Agora que estes equipamentos culturais “já conseguem trabalhar sozinhos”, diz Marta Martins, a Artemrede definiu um plano estratégico com 10 pontos essenciais em que desenha para os próximos cinco anos uma nova forma de financiamento, uma estratégia de internacionalização, um plano de expansão a outros territórios. Tudo isto, defendeu António Matos, presidente da direcção da Artemrede, para colocar a cultura no centro da política local e o desenvolvimento territorial. Como? Com os projectos de intervenção nas comunidades a serem o centro dos próximos cinco anos da Artemrede.
“Queremos que vejam a Artemrede não como um catálogo de programação, mas como um projecto que pode tocar em várias áreas. Claro que o central é a cultura, mas queremos estabelecer parcerias com a área da educação, com a área da acção social, ou com a área do turismo”, continua Marta Martins, explicando que o objectivo é mexer com a cultura de forma a que “deixe lastro” nas comunidades e pôr em segundo plano a circulação de espectáculos em que “o artista chega à cidade, faz o espectáculo e vem embora no mesmo dia — também são precisos estes produtos, mas os teatro já os conseguem ter sozinhos”.
“Mas afinal, de que falamos quando falamos de trabalho com as comunidades?”, perguntou directamente numa das sessões Luís Costa, programador, documentarista e presidente da Binaural, a associação cultural de Nodar, uma aldeia de São Pedro do Sul. Os seus trabalhos focam-se no som e nas suas potencialidades e, respondendo à sua própria pergunta, diz que prefere projectos com uma “micro-proximidade”: trabalha sempre com quatro ou cinco pessoas e gosta que o tempo de relação entre o artista e essas pessoas seja longo. “Em trabalhos com 200 pessoas pode correr-se o risco de as pessoas parecerem os figurantes do Ben-Hur — não há cara-a-cara”, comentou.
Para Elisabete Paiva, actual directora artística da Materiais Diversos, associação cultural que actua em Alcanena, Torres Novas e Cartaxo, há que “pensar com mais originalidade” o que pode ser um projecto com uma comunidade. “O que me perturba é que a maioria das propostas que os decisores políticos fazem aos programadores e os programadores aos artistas reduzem este trabalho a espectáculos em que as ditas comunidades aparecem em palco figuradas por si mesmas”, diz ao PÚBLICO a produtora com carreira na produção deste tipo de projectos artísticos. A intervenção das pessoas de um determinado grupo social ou de uma comunidade pode acontecer apenas num momento de pesquisa e construção do projecto artístico, através de oficinas ou residências artísticas em que as pessoas são convidadas a ver e discutir regularmente em que ponto está a criação, exemplifica Elisabete Paiva.

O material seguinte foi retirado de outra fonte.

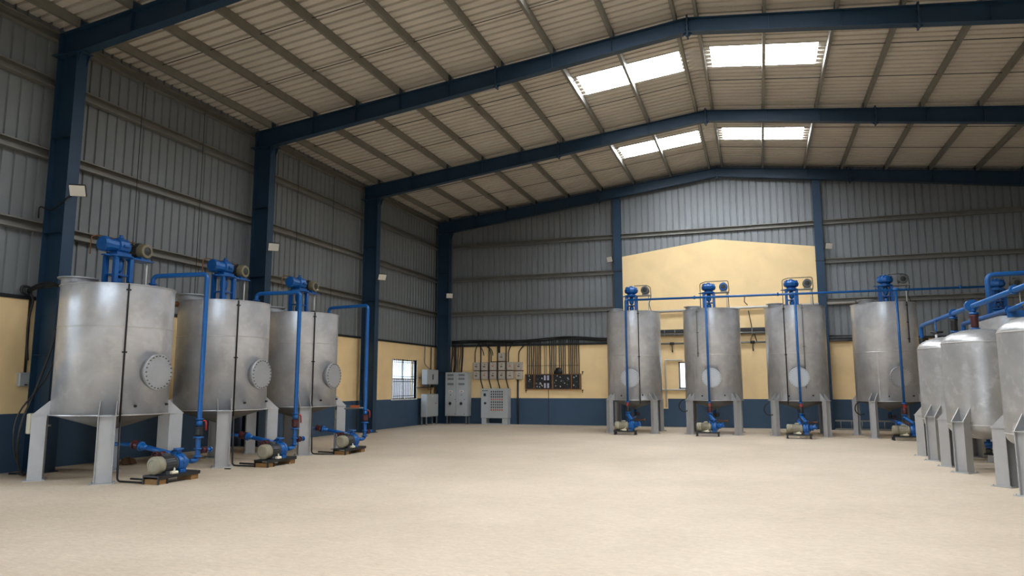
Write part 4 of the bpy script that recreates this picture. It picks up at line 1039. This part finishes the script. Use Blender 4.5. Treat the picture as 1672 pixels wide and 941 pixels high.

Outro exemplo de intervenção nas comunidades pode ser a criação de espectadores em locais onde o contacto com a arte e com “a experiência de estranhamento” não é um hábito, continua Elisabete Paiva, dando o exemplo do Festival Materiais Diversos que leva “objectos artísticos internacionais e nacionais muito especializados” a Minde.
A arte é inútil e não precisa de ter qualquer função, defendem os oradores várias vezes ao longo da conferência. Mas pode provocar qualquer coisa. Marta Porto, investigadora brasileira na área das políticas de comunicação, arte e cultura, explica que ao criar-se qualquer coisa ou estar em contacto com a arte o indivíduo ganha “sentido crítico, uma noção mais perfeita do seu corpo, da sua expansão, da sua capacidade de se experimentar”. Este “sentimento artístico” que nasce da relação com a arte não se traduz, não se explica e por isso um trabalho com as comunidades que se foque numa lógica de educação para a cultura não está a ser bem feito. “ É como a performance da Marina Abramovic no MoMA: é uma pulsão. O trabalho com um ser humano é de experiência. O que interessa não é o produto, é o processo criativo.”

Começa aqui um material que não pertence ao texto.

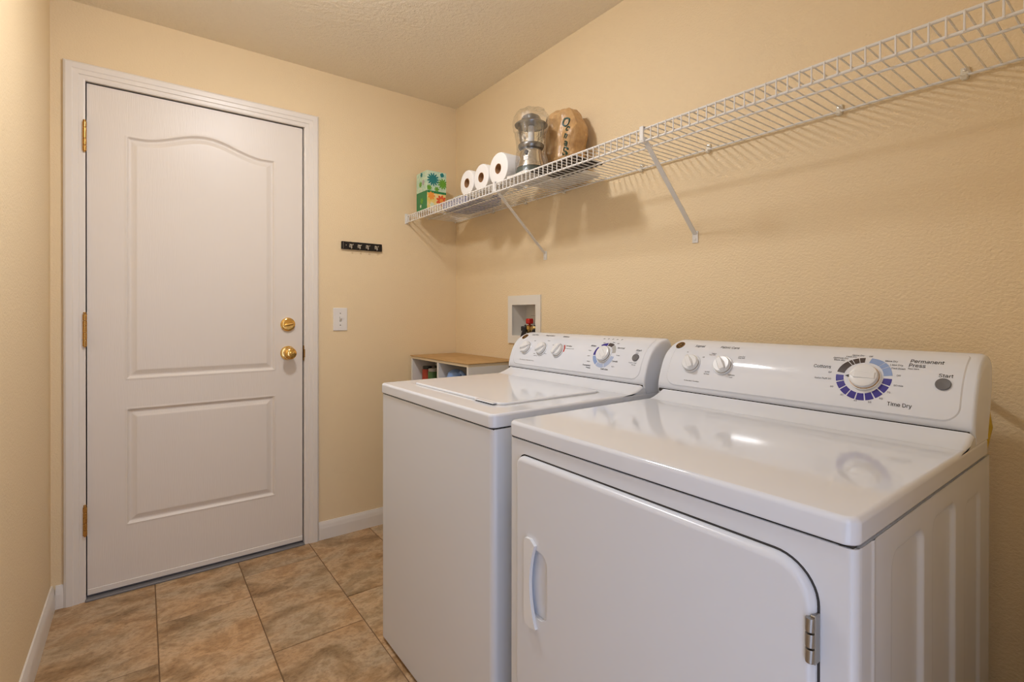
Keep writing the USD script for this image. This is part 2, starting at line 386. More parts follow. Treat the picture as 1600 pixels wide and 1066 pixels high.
tt = tri(m3.Manifold.batch_hull([m3.Manifold.sphere(r, 20).translate(p) for p, r in (((kx - .017, DY - .024, 1.079), .005), ((kx + .017, DY - .024, 1.086), .005), ((kx, DY - .017, 1.083), .008))]))
obj('thumb_turn', tt, 'brass', db, smooth=40)
kn = thing('door_knob', 'round brass door knob', parent=door)
obj('rosette', ylathe([(0, 0), (.034, 0), (.034, .003), (.030, .009), (.020, .012), (0, .012)], kx, .945), 'brass', kn)
obj('knob', ylathe([(0, .010), (.0125, .011), (.0125, .026), (.018, .031), (.026, .040), (.0285, .050), (.027, .058), (.021, .064), (.012, .0665), (0, .067)], kx, .945), 'brass', kn)
obj('lock_button', ylathe([(0, .066), (.009, .066), (.009, .069), (.006, .071), (0, .0712)], kx, .945, 24), 'brass', kn)
obj('strike_plate', cat_(bx(DX1 + .0005, DX1 + .0038, -.004, .010, .905, .978), bx(DX1 + .001, DX1 + .006, -.0135, -.011, .922, .960)), 'aged_brass', door, smooth=False, label='small dark brass strike plate in the jamb')

# ceiling lamp (mirrored in the console of the dryer)
cl = thing('ceiling_light', 'round flush ceiling lamp with a glowing glass dome', 'lamp', loc=(LAMP[0], LAMP[1], H))
obj('base', lathe([(0, 0), (.110, 0), (.110, -.012), (.104, -.022), (.092, -.024), (0, -.024)], 48), 'brass', cl)
obj('glass_dome', lathe([(0, -.025), (.086, -.025), (.093, -.033), (.088, -.045), (.068, -.058), (.04, -.066), (0, -.069)], 48), 'lamp_glass', cl)

# ------------------------------------------------------------------ appliances
XF, XB, ZT, ZS = -.830, -.155, .895, .8575      # front, back, flat top, seam under the top
FACE = np.array([(-.275, .918), (-.2665, .948), (-.2535, .985), (-.236, 1.0145), (-.211, 1.0375), (-.183, 1.051), (-.15, 1.057)])   # section of the bowed console
_t = np.r_[0, np.cumsum(np.linalg.norm(np.diff(FACE, axis=0), axis=1))]
_q = CubicSpline(_t, FACE)(np.linspace(0, _t[-1], 1500)); _l = np.r_[0, np.cumsum(np.linalg.norm(np.diff(_q, axis=0), axis=1))]
_d = np.gradient(_q, axis=0); _d /= np.linalg.norm(_d, axis=1)[:, None]; CL = _l[-1]
def face_xz(s, h=0.0):
    """point (x, z) of the console's bowed face at the length s from the seam, h proud"""
    s = np.asarray(s, float)
    p = np.stack([np.interp(s, _l, _q[:, k]) for k in (0, 1)], 1); d = np.stack([np.interp(s, _l, _d[:, k]) for k in (0, 1)], 1)
    return p + np.stack([-d[:, 1], d[:, 0]], 1) * (np.reshape(h, (-1, 1)) if np.ndim(h) else h)
def onface(mesh, sub=None):
    """a flat mesh (u along -y from y=0, v = s, w = height) laid on the console's face"""
    m = mesh.copy()
    if sub: 
        vv, ff = trimesh.remesh.subdivide_to_size(m.vertices, m.faces, sub); m = trimesh.Trimesh(vv, ff, process=True)
    v = m.vertices; q = face_xz(v[:, 1], v[:, 2])
    r = trimesh.Trimesh(np.stack([q[:, 0], -v[:, 0], q[:, 1]], 1), m.faces, process=False)
    return r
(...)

Para além do conhecimento de si enquanto indivíduo, John Holden, investigador na área da política cultural na City University, em Londres, explica que os benefícios destes projectos estão também no fortalecimento da consciência de que se pertence à comunidade. “O que cria um grupo é a cultura e as formas de expressão partilhadas, os lugares de encontro, os lugares onde estamos habituados a ir — tanto em teatro e concertos, como em ruas e bares”, explica ao PÚBLICO.
Marta Porto fala do projecto Bibliotecas Parque, no Rio de Janeiro, de que é directora de conteúdo, para mostrar o impacto que estas acções podem ter numa comunidade. Os pré-fabricados colocados em praças e jardins da cidade brasileira têm teatro, cinema e biblioteca com um acervo de milhares de CD, DVD e livros. Este património foi ampliado através do registo da memória da comunidade em filme, música e livro. “No futuro isto cria uma ideia de apropriação do acervo pela comunidade que não é a mesma que seria se fosse só o acervo oficial”, diz a investigadora.
Mais que pedir à cultura e à arte que contribuam para o desenvolvimento — até porque ela deve valer por si sem a necessidade de qualquer retorno, repetem os conferencistas — o que se pede à cultura é que pense o desenvolvimento, o futuro, conclui Marta Porto. “Só que nas últimas décadas a política cultural tem estado de joelhos para se submeter a uma lógica de desenvolvimento que é para muito poucos”, afirma.